Centro da operação que evidenciou as conexões do PCC com parte do mundo empresarial, a Faria Lima, em São Paulo, é uma daquelas ruas — no caso, uma avenida — que subvertem a ideia de local de encontro. Ficou conhecida não pelo que mostra, mas pelo que abriga, esconde, oculta, camufla, dissimula.
Os tais "faria limers" — adjetivação que define e ironiza sujeitos ricos, ambiciosos e voltados para o próprio umbigo — não são assim conhecidos por frequentarem a rua propriamente dita.
Trabalham lá porque precisam ficar em algum lugar, necessitam de um endereço, de uma referência física, mas é como se não estivessem; alguns deles sequer devem passar pela rua, chegam e saem de helicópteros. Ruas e seus frequentadores tendem a formar uma espécie de conjunto, uma interdependência, uma certa unidade que se concretiza no espaço público.
Quem, no Rio, vai à Ouvidor, à Lapa, ao Ponto Chic ou ao Largo de São Francisco da Prainha vai pra rua e para o que a cerca, conceito bem mais amplo do que a ideia de um logradouro público. O mesmo se aplica às nossas praias-ruas, conjunto que inclui asfalto, calçadão, areia e mar.
Nada impede que, desses espaços públicos, caminhemos para um bar, um restaurante, para a casa de amigos. Mas estes locais fechados são subordinados à lógica da rua, são moldados pelo que os cerca.
Em São Paulo, ir até Vila Madalena, ao Bixiga, à 25 de Março ou à Paulista é algo mais amplo do que ir a um determinado estabelecimento localizado nesses locais. Nem sei se a Oscar Freire continua a ser um endereço associado a lojas de grifes. Mas é — era, pelo menos — um endereço de estabelecimentos voltados para o espaço comum, para a rua.
Por mais caras que fossem ou sejam tais butiques, elas mantêm/mantinham conexão direta com o universo público, qualquer um pode passar pelas calçadas, ver suas vitrines, tomar um susto com os preços.
Já a Faria Lima cultiva a ideia não de rua, mas de um conjunto de locais fechados, que não dialogam com o espaço que os cerca, estão para a rua assim como seus executivos estão para a sociedade de um modo geral: servem-se dela, mas não se misturam.
Esses bunkers passaram a ser identificados com a palavra mercado, que, não faz tanto tempo, era associada a espaços de convivência, de interação, de conversas, de compras. O mercado dos faria limers é abstrato, sem rosto, sem alma, povoado de seres reconhecíveis por calças de sarja, camisas sociais, coletes, sapatênis e relógios cheios de telas, que também servem para marcar horas.
Isolados em suas torres, esses seres são insensíveis aos gritos das ruas, território povoado por pessoas que lhes são estranhas.

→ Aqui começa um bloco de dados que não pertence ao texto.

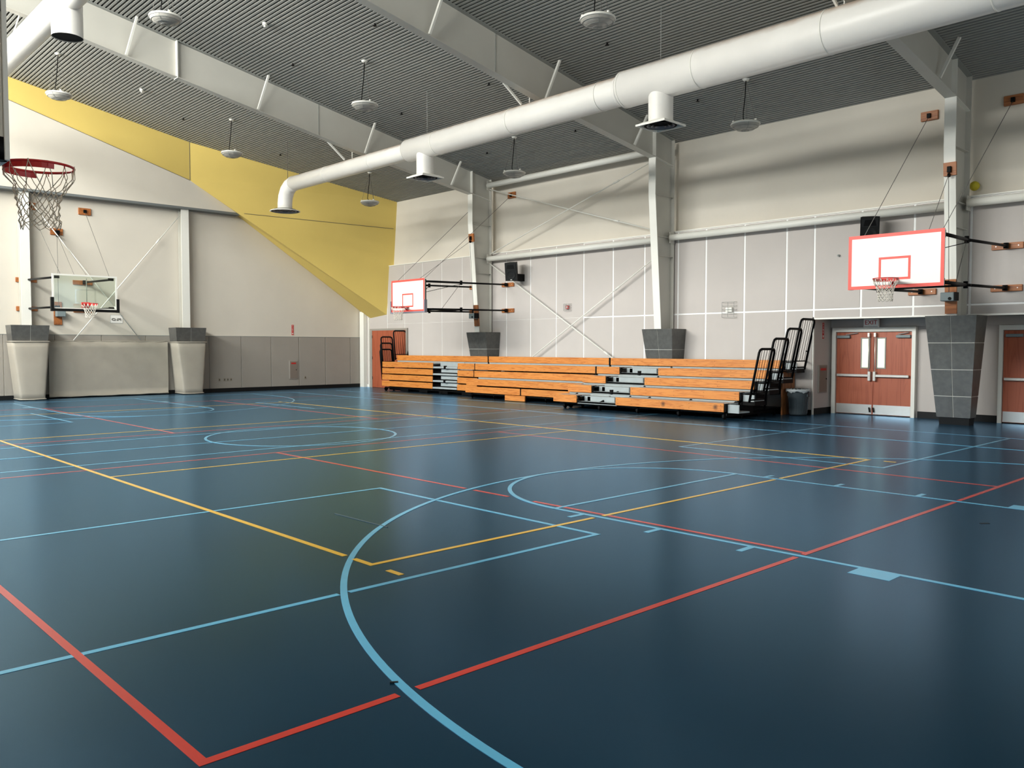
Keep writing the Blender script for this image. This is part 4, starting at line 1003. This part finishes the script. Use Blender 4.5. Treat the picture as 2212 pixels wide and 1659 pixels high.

Quando questionados sobre temas sociais, fazem beicinho, olham pra cima e repetem um mantra parecido com o da Rainha de Copas, algo como "Cortem-lhes os orçamentos, os auxílios, as bolsas, os reajustes, os salários".
Há alguns dias, a rua, incorporada na polícia, invadiu seus escritórios em forma de mandados de busca e apreensão, sequestrou-lhes reputações, verbas e liberdade, espalhou lama e suspeitas naqueles figurinos tão caros e alinhados.
Seria injusto generalizar, a operação foi concentrada em algumas poucas intituições, mas já deu para notar que havia uma ligação direta de limers com o submundo de um crime muito organizado.
Uma conexão que, agora desvendada, mostra porque os caras tanto evitavam a claridade das ruas, preferiam a iluminação difusa e controlada de suas salas, fugiam das bruscas variações de temperatura, típicas da capital paulista.
Numa brincadeira com neologismos inspirados no inglês, limers ("laimers"), viraram crimers ("craimers"). Parece até título de seriado.